Consequently, whether a fixed-fee agreement is clearly excessive depends on whether the total fee meets the standards set out in Rule 1.5 and not on whether any part of it is treated in the fee agreement as nonrefundable. The fee agreement should, however, clearly set forth (a) what portion of the retainer is considered to be nonrefundable, (b) that nonrefundability is conditioned on the absence of default by the lawyer, and (c) what circumstances may entitle the client to a disgorgement of all or part of the “nonrefundable” amount. Since the “nonrefundable” portion is considered earned upon payment, it may be deposited into the attorney’s general operating account rather than in his trust account.9However, the attorney may be required to return a portion of the fixed fee if the fee is clearly excessive under Rule 1.5 (a) as a result of changed circumstances, (b) failure to perform the requested services, (c) failure to convey any benefit to the client, and (d) the lawyer suffered no lost employment from the engagement.
Footnotes
1.Rules of Professional Conduct 1.5(d).
2.No. AD90-00429 (N.Y. App. Div., 2d Dept. Jan. 25, 1993).

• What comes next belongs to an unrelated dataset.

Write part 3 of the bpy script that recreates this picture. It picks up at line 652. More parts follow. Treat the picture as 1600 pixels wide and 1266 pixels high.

3.Utah Rule 1.14(d) corresponds to DR 2-110(A)(3). Utah adopted the Rules of Professional Conduct in place of the Code of Professional Responsibility (and the disciplinary rules) in 1988.
4.483 N.Y.S.2d 711 (N.Y. App. Div., 1st Dept. 1985).
5.Bain v. Weiffenbach, 590 So. 2d 544 (Fla. App. 1991); In re Cook, 526 N.E.2d 703 (Ind. 1988); Jennings v. Backmeyer, 569 N.E.2d 689 (Ind. App. 1991); Smith v. Binder, 477 N.E.2d 606 (Mass. App. 1985); Brandes v. Zingmond, 573 N.Y.S.2d 579 (Sup. Ct. N.Y. 1991).
6.590 So. 2d 544 (Fla. App. 1991).
7.Id. at 545 (quoting Professional Ethics of the Florida Bar, Opinion 76-27). Reference to the old Disciplinary Rules, rather than the Rules of Professional Conduct does not detract from the applicability of this analysis.
8.”All Non-Refundable Fee Agreements Are Not Created Equal,” New York Law Journal, February 3, 1993.
9. Ethics Opinion No. 509, Oregon State Bar; Ethics Opinion No. 29, Hawaii State Bar; see Bain v. Weiffenbach, 590 So. 2d 544 (Fla. App. 1991).